● WORK TO BE COMPLETED
Which lines below hold the word "high"? Report each one.

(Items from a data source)
================================

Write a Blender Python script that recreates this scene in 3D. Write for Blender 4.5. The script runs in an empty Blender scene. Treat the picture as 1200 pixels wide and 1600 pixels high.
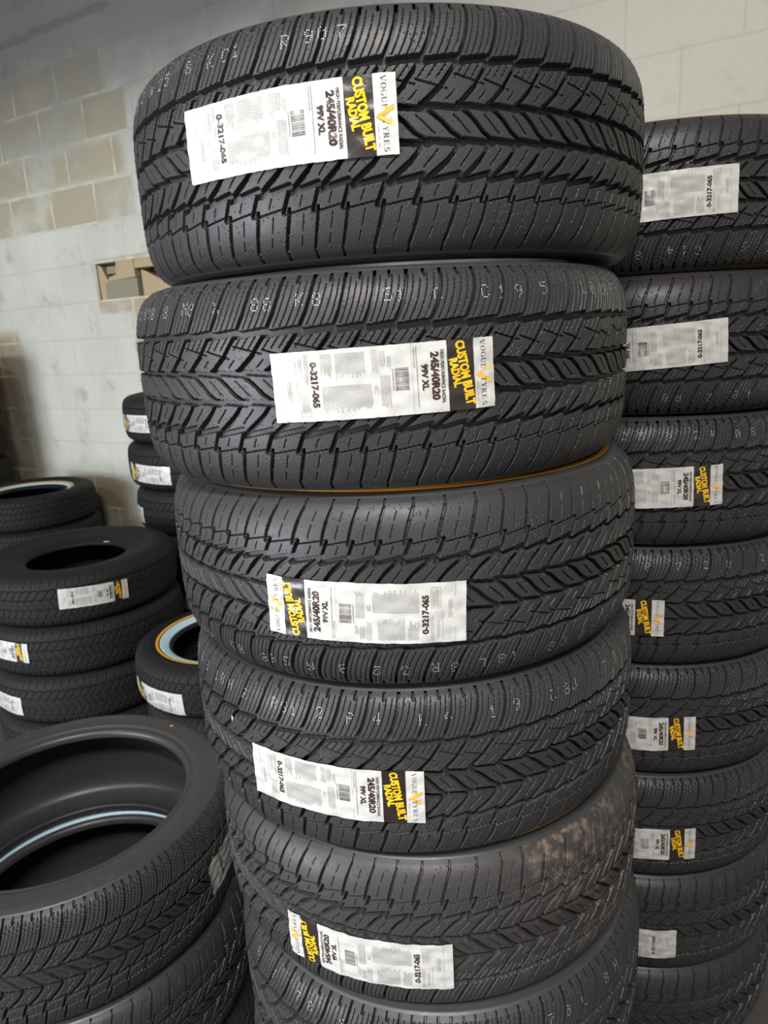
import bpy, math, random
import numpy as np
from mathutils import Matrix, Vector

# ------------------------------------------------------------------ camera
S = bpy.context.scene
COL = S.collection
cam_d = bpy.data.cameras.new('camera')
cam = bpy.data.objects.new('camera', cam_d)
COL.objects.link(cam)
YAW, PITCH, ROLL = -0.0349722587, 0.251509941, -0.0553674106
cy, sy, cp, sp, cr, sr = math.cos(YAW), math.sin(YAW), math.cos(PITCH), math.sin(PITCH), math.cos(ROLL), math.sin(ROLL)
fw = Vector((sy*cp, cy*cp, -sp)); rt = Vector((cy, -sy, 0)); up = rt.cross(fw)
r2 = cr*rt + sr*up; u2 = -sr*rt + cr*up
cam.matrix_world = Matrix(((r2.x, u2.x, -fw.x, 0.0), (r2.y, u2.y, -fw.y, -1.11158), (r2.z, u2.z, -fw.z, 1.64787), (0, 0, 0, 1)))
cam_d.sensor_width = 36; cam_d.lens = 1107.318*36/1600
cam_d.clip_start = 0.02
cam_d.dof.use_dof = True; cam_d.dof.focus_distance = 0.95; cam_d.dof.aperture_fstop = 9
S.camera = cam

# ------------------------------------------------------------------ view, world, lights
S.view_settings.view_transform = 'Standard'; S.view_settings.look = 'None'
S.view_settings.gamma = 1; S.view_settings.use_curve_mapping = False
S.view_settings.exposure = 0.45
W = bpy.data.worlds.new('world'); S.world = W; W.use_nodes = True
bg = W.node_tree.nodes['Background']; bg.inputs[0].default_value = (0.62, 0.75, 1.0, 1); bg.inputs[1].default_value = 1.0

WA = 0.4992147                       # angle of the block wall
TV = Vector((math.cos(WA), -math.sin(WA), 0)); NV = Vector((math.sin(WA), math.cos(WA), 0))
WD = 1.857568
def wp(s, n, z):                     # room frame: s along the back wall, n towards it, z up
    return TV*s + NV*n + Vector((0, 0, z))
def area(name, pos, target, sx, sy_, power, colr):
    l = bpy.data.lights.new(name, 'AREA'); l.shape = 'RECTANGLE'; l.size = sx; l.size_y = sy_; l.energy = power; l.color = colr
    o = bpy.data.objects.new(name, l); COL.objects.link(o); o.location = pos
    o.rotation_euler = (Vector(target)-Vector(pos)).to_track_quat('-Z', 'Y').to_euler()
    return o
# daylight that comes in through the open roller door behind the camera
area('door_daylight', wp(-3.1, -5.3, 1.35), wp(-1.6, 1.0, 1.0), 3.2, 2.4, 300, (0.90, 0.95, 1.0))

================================

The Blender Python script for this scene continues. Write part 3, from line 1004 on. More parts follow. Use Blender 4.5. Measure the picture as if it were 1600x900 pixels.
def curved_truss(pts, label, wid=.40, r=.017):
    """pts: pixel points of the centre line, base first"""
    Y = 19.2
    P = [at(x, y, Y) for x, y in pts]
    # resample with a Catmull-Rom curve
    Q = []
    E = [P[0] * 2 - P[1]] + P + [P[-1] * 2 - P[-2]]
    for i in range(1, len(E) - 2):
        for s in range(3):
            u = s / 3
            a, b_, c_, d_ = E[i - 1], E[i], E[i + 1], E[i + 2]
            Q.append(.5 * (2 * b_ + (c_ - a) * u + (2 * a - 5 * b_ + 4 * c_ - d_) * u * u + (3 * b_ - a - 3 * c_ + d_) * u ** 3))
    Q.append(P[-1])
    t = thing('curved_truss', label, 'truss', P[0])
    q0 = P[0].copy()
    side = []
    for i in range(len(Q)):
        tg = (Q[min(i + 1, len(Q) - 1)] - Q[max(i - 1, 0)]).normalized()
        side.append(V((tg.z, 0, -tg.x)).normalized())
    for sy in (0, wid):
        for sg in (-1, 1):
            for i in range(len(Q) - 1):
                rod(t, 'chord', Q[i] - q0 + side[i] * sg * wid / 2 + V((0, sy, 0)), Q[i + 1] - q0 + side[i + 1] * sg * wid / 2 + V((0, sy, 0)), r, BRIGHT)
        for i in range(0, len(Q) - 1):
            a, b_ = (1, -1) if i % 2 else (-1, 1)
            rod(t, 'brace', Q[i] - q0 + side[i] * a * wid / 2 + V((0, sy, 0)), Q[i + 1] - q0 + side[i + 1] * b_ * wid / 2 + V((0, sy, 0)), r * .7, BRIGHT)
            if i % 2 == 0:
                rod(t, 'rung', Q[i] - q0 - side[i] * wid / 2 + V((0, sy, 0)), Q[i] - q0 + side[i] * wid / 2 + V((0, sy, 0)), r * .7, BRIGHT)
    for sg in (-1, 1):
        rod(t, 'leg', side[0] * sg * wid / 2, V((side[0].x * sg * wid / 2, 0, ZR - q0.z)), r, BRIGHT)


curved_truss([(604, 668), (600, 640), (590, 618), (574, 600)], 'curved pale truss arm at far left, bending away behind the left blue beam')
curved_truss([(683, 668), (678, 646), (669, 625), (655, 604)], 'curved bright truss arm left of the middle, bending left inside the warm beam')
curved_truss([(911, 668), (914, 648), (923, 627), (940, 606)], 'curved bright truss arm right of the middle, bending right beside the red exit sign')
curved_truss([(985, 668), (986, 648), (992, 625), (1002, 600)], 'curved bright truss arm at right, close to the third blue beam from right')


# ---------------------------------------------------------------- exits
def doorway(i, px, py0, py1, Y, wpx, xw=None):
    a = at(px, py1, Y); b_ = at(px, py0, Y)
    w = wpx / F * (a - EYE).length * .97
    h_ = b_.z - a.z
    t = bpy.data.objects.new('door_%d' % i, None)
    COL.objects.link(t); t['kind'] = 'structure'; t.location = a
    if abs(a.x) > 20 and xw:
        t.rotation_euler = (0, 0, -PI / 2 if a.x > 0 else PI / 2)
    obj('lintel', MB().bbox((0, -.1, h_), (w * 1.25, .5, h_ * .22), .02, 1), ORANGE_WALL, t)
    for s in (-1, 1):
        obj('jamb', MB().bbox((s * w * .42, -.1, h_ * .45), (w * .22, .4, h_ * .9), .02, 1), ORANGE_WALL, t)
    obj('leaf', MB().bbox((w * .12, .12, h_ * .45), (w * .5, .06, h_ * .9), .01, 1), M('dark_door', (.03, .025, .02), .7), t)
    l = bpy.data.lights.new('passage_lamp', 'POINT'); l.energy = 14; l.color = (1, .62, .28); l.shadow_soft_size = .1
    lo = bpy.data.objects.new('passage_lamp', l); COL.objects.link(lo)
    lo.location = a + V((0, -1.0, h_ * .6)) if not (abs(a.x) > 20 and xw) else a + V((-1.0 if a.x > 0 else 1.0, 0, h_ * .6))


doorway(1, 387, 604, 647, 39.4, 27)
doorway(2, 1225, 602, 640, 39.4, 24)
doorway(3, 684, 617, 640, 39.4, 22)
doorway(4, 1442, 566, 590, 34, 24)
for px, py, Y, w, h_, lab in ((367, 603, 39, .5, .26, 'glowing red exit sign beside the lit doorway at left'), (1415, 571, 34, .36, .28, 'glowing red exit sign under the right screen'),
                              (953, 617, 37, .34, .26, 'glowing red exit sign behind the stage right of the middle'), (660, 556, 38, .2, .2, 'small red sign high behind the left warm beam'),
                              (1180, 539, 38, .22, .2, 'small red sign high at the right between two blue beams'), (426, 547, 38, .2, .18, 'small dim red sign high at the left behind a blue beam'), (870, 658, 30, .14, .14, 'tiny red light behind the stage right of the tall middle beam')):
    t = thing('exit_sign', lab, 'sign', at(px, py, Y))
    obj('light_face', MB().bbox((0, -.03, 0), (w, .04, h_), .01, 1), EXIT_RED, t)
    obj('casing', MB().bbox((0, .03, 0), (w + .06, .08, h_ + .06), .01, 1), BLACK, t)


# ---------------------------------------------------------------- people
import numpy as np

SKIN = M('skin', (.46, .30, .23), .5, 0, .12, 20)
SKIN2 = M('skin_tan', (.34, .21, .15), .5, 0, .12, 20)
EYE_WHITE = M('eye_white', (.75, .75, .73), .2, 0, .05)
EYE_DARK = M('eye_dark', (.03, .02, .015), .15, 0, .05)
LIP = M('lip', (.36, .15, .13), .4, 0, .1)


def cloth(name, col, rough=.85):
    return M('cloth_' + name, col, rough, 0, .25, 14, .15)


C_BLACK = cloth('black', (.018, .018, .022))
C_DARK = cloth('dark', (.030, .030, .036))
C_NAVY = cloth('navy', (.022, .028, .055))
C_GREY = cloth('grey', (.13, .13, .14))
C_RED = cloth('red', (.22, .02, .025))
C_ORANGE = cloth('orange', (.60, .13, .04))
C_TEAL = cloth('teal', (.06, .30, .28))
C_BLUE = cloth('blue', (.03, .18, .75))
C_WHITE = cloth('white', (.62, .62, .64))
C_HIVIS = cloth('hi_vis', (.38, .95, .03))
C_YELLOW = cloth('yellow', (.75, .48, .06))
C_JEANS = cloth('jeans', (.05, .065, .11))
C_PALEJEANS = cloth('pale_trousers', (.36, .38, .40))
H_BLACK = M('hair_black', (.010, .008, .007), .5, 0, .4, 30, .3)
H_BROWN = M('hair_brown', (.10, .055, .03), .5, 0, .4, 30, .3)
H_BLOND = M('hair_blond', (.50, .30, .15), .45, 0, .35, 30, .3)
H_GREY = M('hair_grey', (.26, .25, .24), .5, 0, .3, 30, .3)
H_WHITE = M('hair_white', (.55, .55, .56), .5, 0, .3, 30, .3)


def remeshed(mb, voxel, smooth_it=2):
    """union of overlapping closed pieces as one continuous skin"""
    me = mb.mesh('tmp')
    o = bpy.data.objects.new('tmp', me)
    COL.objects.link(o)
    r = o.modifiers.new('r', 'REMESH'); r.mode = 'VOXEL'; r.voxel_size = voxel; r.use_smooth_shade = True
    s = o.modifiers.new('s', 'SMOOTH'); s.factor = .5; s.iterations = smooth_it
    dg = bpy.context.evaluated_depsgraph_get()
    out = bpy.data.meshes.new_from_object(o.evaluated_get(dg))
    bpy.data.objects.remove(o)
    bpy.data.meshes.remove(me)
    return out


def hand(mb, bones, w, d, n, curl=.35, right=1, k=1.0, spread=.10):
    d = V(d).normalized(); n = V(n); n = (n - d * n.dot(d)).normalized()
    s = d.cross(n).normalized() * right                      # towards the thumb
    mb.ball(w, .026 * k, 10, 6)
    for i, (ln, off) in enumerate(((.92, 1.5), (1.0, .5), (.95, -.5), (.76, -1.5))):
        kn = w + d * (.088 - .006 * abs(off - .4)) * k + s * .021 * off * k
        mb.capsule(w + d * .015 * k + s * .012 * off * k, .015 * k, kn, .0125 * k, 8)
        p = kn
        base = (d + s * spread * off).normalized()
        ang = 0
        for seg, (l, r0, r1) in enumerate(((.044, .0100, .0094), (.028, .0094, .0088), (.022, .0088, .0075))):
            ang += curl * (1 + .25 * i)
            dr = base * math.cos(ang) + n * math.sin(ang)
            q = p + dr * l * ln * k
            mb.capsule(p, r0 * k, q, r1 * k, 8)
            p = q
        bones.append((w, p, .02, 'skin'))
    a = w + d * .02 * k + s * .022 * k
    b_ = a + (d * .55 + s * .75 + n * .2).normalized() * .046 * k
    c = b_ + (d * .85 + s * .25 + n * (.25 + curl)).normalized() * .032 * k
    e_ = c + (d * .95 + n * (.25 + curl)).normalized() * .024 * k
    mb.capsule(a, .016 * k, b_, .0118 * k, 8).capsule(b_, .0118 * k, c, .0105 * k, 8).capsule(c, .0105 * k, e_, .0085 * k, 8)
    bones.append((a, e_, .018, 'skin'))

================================

● SOLUTION
Write a Blender Python script that recreates this scene in 3D. Write for Blender 4.5. The script runs in an empty Blender scene. Treat the picture as 1200 pixels wide and 1600 pixels high.
                              (953, 617, 37, .34, .26, 'glowing red exit sign behind the stage right of the middle'), (660, 556, 38, .2, .2, 'small red sign high behind the left warm beam'),
                              (1180, 539, 38, .22, .2, 'small red sign high at the right between two blue beams'), (426, 547, 38, .2, .18, 'small dim red sign high at the left behind a blue beam'), (870, 658, 30, .14, .14, 'tiny red light behind the stage right of the tall middle beam')):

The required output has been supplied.